■ REQUIRED TASK ■
Return all of the data exactly as written, without the pictures.

■ RAW DATA ■
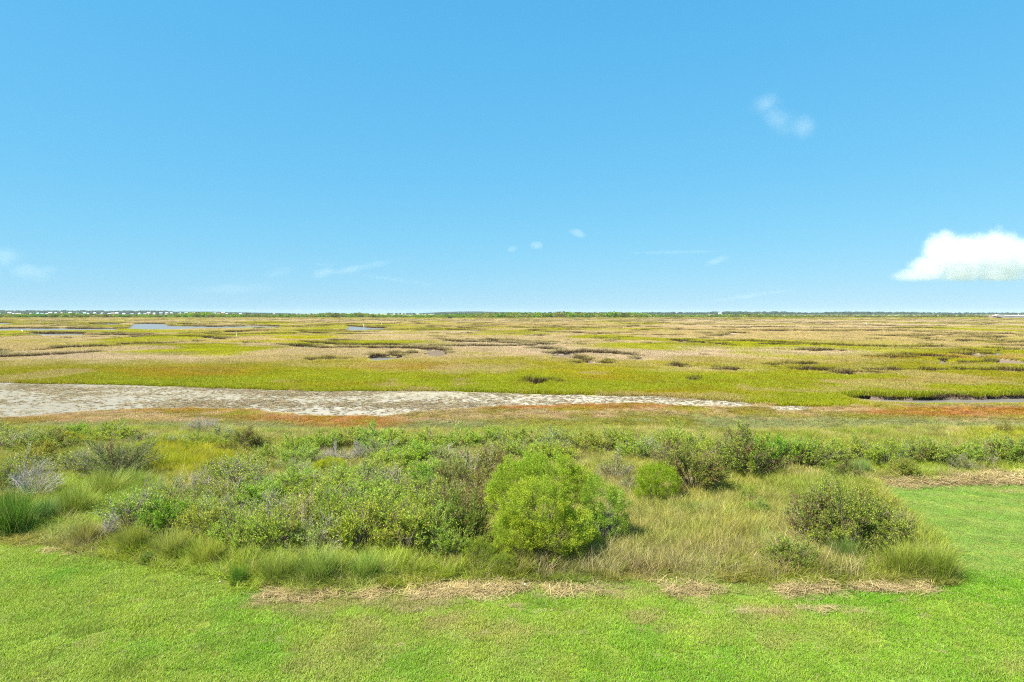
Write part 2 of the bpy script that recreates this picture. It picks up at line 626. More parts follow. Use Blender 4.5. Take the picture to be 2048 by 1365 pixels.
def low_herb_colour(x, y):
    """The low salt meadow between the pan and the shrubs."""
    px, py = to_px(x, y)
    n1 = fbm(x / 5.0, y / 5.0, 31, 4)
    n2 = fbm(x / 1.7, y / 1.7, 37, 4)
    j = (n1 - .5) * 1.2 + (n2 - .5) * .8
    v = py + j * 16
    col = mix3(C['pink'], C['field'] * np.array([.95, .8, .9]), sstep(.4, .62, n2))
    col = mix3(col, C['tan'] * .85, sstep(.5, .7, n1) * .6)
    col = mix3(col, C['olive'] * 1.25, sstep(.42, .25, n1) * .75)
    gg = sstep(836, 852, v + 10 * sstep(900, 1400, px) * sstep(2048, 1700, px))
    col = mix3(col, mix3(C['greyg'], C['field'] * .9, sstep(.45, .6, n1)), gg)
    col = mix3(col, C['greyg'] * .92, ell(px, py, 870, 857, 170, 13, .5) * .8)
    for cx, cy_, rx, ry, s in ((700, 848, 110, 15, .95), (560, 838, 90, 8, .7), (1130, 813, 230, 7, .85), (1350, 806, 110, 5, .8),
                               (1930, 826, 190, 9, 1.0), (2200, 824, 200, 9, .9), (400, 821, 170, 5, .7), (60, 840, 140, 9, .25)):
        e = ell(px, py, cx, cy_, rx, ry, .45)
        col = mix3(col, mix3(C['red'], C['orange'], sstep(.42, .58, n2)), np.clip(e * s * (.95 + j * 1.1), 0, .9))
    return col


def zones(x, y):
    px, py = to_px(x, y)
    xw, yw = wobble(x, y, 0.005, 0.05)
    lawn = in_poly(*wobble(x, y, 0.006, 0.02), LAWN_W)
    pan = in_poly(xw, yw, PAN_W) | (ell(px, py, *WHITE_SPOT, .1) > .5)
    n = fbm(x / 6.0, y / 6.0, 41, 3)
    herb_far = 812 + (n - .5) * 12                      # herb meadow lies nearer than this row
    herb_far = np.where(px < 1000, 812 + (n - .5) * 8, 808 + (n - .5) * 8)
    herb_far = np.where(px > 1550, 812 + (n - .5) * 14, herb_far)
    thick_far = 868 + (n - .5) * 16
    return px, py, lawn, pan, herb_far, thick_far


def ground_colour(x, y):
    px, py, lawn, pan, herb_far, thick_far = zones(x, y)
    col = marsh_colour(x, y) * .9
    herb = py > herb_far
    col = np.where(herb[:, None], low_herb_colour(x, y) * .9, col)
    thick = py > thick_far
    n = fbm(x / 1.5, y / 1.5, 51, 4)
    tcol = mix3(C['litter'], C['field'] * .6, sstep(.35, .65, n))
    col = np.where(thick[:, None], tcol, col)
    n5 = fbm(x / 1.1, y / 1.1, 53, 5)
    n6 = fbm(x / 6, y / 6, 57, 4)
    salt = mix3(C['salt'], C['salt'] * np.array([.90, .88, .83]), sstep(.38, .62, n5 * .6 + n6 * .4))
    salt = mix3(salt, C['litter'] * 1.3, ell(px, py, 560, 782, 700, 12, .5) * .25)
    col = np.where(pan[:, None], salt, col)
    lc = mix3(C['lawn'] * .8, C['lawny'] * .72, sstep(.35, .65, fbm(x / 2.2, y / 2.2, 61, 4)))
    col = np.where(lawn[:, None], lc, col)
    thatch = (px > 1570) & (py > 946 + (n - .5) * 14) & (py < 972) & ~lawn
    col = np.where(thatch[:, None], C['straw'] * .72, col)
    # beyond the marsh: foreshore, sand, salt flats, far meadow
    far = sstep(1500, 1900, y)
    col = mix3(col, np.array([.19, .21, .075]), far)
    sandw = np.zeros(x.shape)
    for cx, cy_, rx, ry, s in ((1850, 636.2, 110, 1.2, .9), (1960, 637, 70, 1.0, .8), (1460, 637.2, 60, 1.0, .9), (1250, 637, 60, .8, .8),
                               (690, 635.2, 50, .7, .9), (630, 635.6, 15, .6, .9), (60, 634.8, 60, .8, .8), (1060, 637, 60, .8, .7), (1875, 640.5, 14, .5, .9)):
        sandw = np.maximum(sandw, ell(px, py, cx, cy_, rx, ry, .4) * s)
    col = mix3(col, C['sand'], sandw)
    pool = pool_mask(x, y)
    gap, tall = creek_gap(x, y)
    shore = pool_mask(x, y * 1.012) | pool_mask(x, y * .988)
    col = np.where(shore[:, None], C['mud'] * .9, col)
    col = np.where(pool[:, None], C['mud'], col)
    wd = winding(x, y)
    col = np.where((wd < 1)[:, None], C['mud'] * 1.1, col)
    col = np.where((gap < 1)[:, None], mix3(C['mud'], C['olive'], np.clip(1 - gap, 0, 1) * 0 + .4), col)
    return col


def ground_height(x, y):
    px, py = to_px(x, y)
    z = (fbm(x / 7.0, y / 7.0, 71, 3) - .5) * 0.10 * sstep(30, 60, y)
    gap, tall = creek_gap(x, y)
    z = np.where(gap < 1, -0.28, z)
    z = np.where(winding(x, y) < 1, -0.27, z)
    z = np.where(pool_mask(x, y), -0.8, z)
    return z


# ---- the ground sheet
def build_ground():
    u_in = np.linspace(-0.95, 0.95, 700)
    u = np.concatenate([np.linspace(-3.2, -0.97, 30), u_in, np.linspace(0.97, 3.2, 30)])
    d = np.exp(np.concatenate([np.linspace(math.log(5.0), math.log(1400.0), 400), np.linspace(math.log(1450.0), math.log(26000.0), 40)]))
    U, D = np.meshgrid(u, d)
    X, Y = (U * D).ravel(), D.ravel()
    Z = ground_height(X, Y)
    c = ground_colour(X, Y)
    nu, nd = len(u), len(d)
    i = np.arange(nd - 1)[:, None] * nu + np.arange(nu - 1)[None, :]
    q = np.stack([i, i + 1, i + 1 + nu, i + nu], -1).reshape(-1, 4)
    # ground behind and below the viewpoint
    V = np.stack([X, Y, Z], -1)
    base = len(V)
    back = np.stack([u * 80, np.full(nu, -80.0), np.zeros(nu)], -1)
    V = np.concatenate([V, back])
    c = np.concatenate([c, np.tile(C['lawn'], (nu, 1))])
    j = np.arange(nu - 1)
    q = np.concatenate([q, np.stack([base + j, base + j + 1, j + 1, j], -1)])
    me = mesh_np('ground', V, q, c, ground_mat(), smooth=True)
    tag(link('ground', me), 'flat coastal ground of lawn, salt pan and marsh running to the horizon', kind='structure')
    w = MB()
    w.add([(-2200, 52, -.30), (2200, 52, -.30), (2200, 1200, -.30), (-2200, 1200, -.30)], [(0, 1, 2, 3)])
    tag(w.build('water', water_mat()), 'still grey water in the marsh pools and creeks', kind='structure')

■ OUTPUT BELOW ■
Write part 2 of the bpy script that recreates this picture. It picks up at line 626. More parts follow. Use Blender 4.5. Take the picture to be 2048 by 1365 pixels.
def low_herb_colour(x, y):
    """The low salt meadow between the pan and the shrubs."""
    px, py = to_px(x, y)
    n1 = fbm(x / 5.0, y / 5.0, 31, 4)
    n2 = fbm(x / 1.7, y / 1.7, 37, 4)
    j = (n1 - .5) * 1.2 + (n2 - .5) * .8
    v = py + j * 16
    col = mix3(C['pink'], C['field'] * np.array([.95, .8, .9]), sstep(.4, .62, n2))
    col = mix3(col, C['tan'] * .85, sstep(.5, .7, n1) * .6)
    col = mix3(col, C['olive'] * 1.25, sstep(.42, .25, n1) * .75)
    gg = sstep(836, 852, v + 10 * sstep(900, 1400, px) * sstep(2048, 1700, px))
    col = mix3(col, mix3(C['greyg'], C['field'] * .9, sstep(.45, .6, n1)), gg)
    col = mix3(col, C['greyg'] * .92, ell(px, py, 870, 857, 170, 13, .5) * .8)
    for cx, cy_, rx, ry, s in ((700, 848, 110, 15, .95), (560, 838, 90, 8, .7), (1130, 813, 230, 7, .85), (1350, 806, 110, 5, .8),
                               (1930, 826, 190, 9, 1.0), (2200, 824, 200, 9, .9), (400, 821, 170, 5, .7), (60, 840, 140, 9, .25)):
        e = ell(px, py, cx, cy_, rx, ry, .45)
        col = mix3(col, mix3(C['red'], C['orange'], sstep(.42, .58, n2)), np.clip(e * s * (.95 + j * 1.1), 0, .9))
    return col


def zones(x, y):
    px, py = to_px(x, y)
    xw, yw = wobble(x, y, 0.005, 0.05)
    lawn = in_poly(*wobble(x, y, 0.006, 0.02), LAWN_W)
    pan = in_poly(xw, yw, PAN_W) | (ell(px, py, *WHITE_SPOT, .1) > .5)
    n = fbm(x / 6.0, y / 6.0, 41, 3)
    herb_far = 812 + (n - .5) * 12                      # herb meadow lies nearer than this row
    herb_far = np.where(px < 1000, 812 + (n - .5) * 8, 808 + (n - .5) * 8)
    herb_far = np.where(px > 1550, 812 + (n - .5) * 14, herb_far)
    thick_far = 868 + (n - .5) * 16
    return px, py, lawn, pan, herb_far, thick_far


def ground_colour(x, y):
    px, py, lawn, pan, herb_far, thick_far = zones(x, y)
    col = marsh_colour(x, y) * .9
    herb = py > herb_far
    col = np.where(herb[:, None], low_herb_colour(x, y) * .9, col)
    thick = py > thick_far
    n = fbm(x / 1.5, y / 1.5, 51, 4)
    tcol = mix3(C['litter'], C['field'] * .6, sstep(.35, .65, n))
    col = np.where(thick[:, None], tcol, col)
    n5 = fbm(x / 1.1, y / 1.1, 53, 5)
    n6 = fbm(x / 6, y / 6, 57, 4)
    salt = mix3(C['salt'], C['salt'] * np.array([.90, .88, .83]), sstep(.38, .62, n5 * .6 + n6 * .4))
    salt = mix3(salt, C['litter'] * 1.3, ell(px, py, 560, 782, 700, 12, .5) * .25)
    col = np.where(pan[:, None], salt, col)
    lc = mix3(C['lawn'] * .8, C['lawny'] * .72, sstep(.35, .65, fbm(x / 2.2, y / 2.2, 61, 4)))
    col = np.where(lawn[:, None], lc, col)
    thatch = (px > 1570) & (py > 946 + (n - .5) * 14) & (py < 972) & ~lawn
    col = np.where(thatch[:, None], C['straw'] * .72, col)
    # beyond the marsh: foreshore, sand, salt flats, far meadow
    far = sstep(1500, 1900, y)
    col = mix3(col, np.array([.19, .21, .075]), far)
    sandw = np.zeros(x.shape)
    for cx, cy_, rx, ry, s in ((1850, 636.2, 110, 1.2, .9), (1960, 637, 70, 1.0, .8), (1460, 637.2, 60, 1.0, .9), (1250, 637, 60, .8, .8),
                               (690, 635.2, 50, .7, .9), (630, 635.6, 15, .6, .9), (60, 634.8, 60, .8, .8), (1060, 637, 60, .8, .7), (1875, 640.5, 14, .5, .9)):
        sandw = np.maximum(sandw, ell(px, py, cx, cy_, rx, ry, .4) * s)
    col = mix3(col, C['sand'], sandw)
    pool = pool_mask(x, y)
    gap, tall = creek_gap(x, y)
    shore = pool_mask(x, y * 1.012) | pool_mask(x, y * .988)
    col = np.where(shore[:, None], C['mud'] * .9, col)
    col = np.where(pool[:, None], C['mud'], col)
    wd = winding(x, y)
    col = np.where((wd < 1)[:, None], C['mud'] * 1.1, col)
    col = np.where((gap < 1)[:, None], mix3(C['mud'], C['olive'], np.clip(1 - gap, 0, 1) * 0 + .4), col)
    return col


def ground_height(x, y):
    px, py = to_px(x, y)
    z = (fbm(x / 7.0, y / 7.0, 71, 3) - .5) * 0.10 * sstep(30, 60, y)
    gap, tall = creek_gap(x, y)
    z = np.where(gap < 1, -0.28, z)
    z = np.where(winding(x, y) < 1, -0.27, z)
    z = np.where(pool_mask(x, y), -0.8, z)
    return z


# ---- the ground sheet
def build_ground():
    u_in = np.linspace(-0.95, 0.95, 700)
    u = np.concatenate([np.linspace(-3.2, -0.97, 30), u_in, np.linspace(0.97, 3.2, 30)])
    d = np.exp(np.concatenate([np.linspace(math.log(5.0), math.log(1400.0), 400), np.linspace(math.log(1450.0), math.log(26000.0), 40)]))
    U, D = np.meshgrid(u, d)
    X, Y = (U * D).ravel(), D.ravel()
    Z = ground_height(X, Y)
    c = ground_colour(X, Y)
    nu, nd = len(u), len(d)
    i = np.arange(nd - 1)[:, None] * nu + np.arange(nu - 1)[None, :]
    q = np.stack([i, i + 1, i + 1 + nu, i + nu], -1).reshape(-1, 4)
    # ground behind and below the viewpoint
    V = np.stack([X, Y, Z], -1)
    base = len(V)
    back = np.stack([u * 80, np.full(nu, -80.0), np.zeros(nu)], -1)
    V = np.concatenate([V, back])
    c = np.concatenate([c, np.tile(C['lawn'], (nu, 1))])
    j = np.arange(nu - 1)
    q = np.concatenate([q, np.stack([base + j, base + j + 1, j + 1, j], -1)])
    me = mesh_np('ground', V, q, c, ground_mat(), smooth=True)
    tag(link('ground', me), 'flat coastal ground of lawn, salt pan and marsh running to the horizon', kind='structure')
    w = MB()
    w.add([(-2200, 52, -.30), (2200, 52, -.30), (2200, 1200, -.30), (-2200, 1200, -.30)], [(0, 1, 2, 3)])
    tag(w.build('water', water_mat()), 'still grey water in the marsh pools and creeks', kind='structure')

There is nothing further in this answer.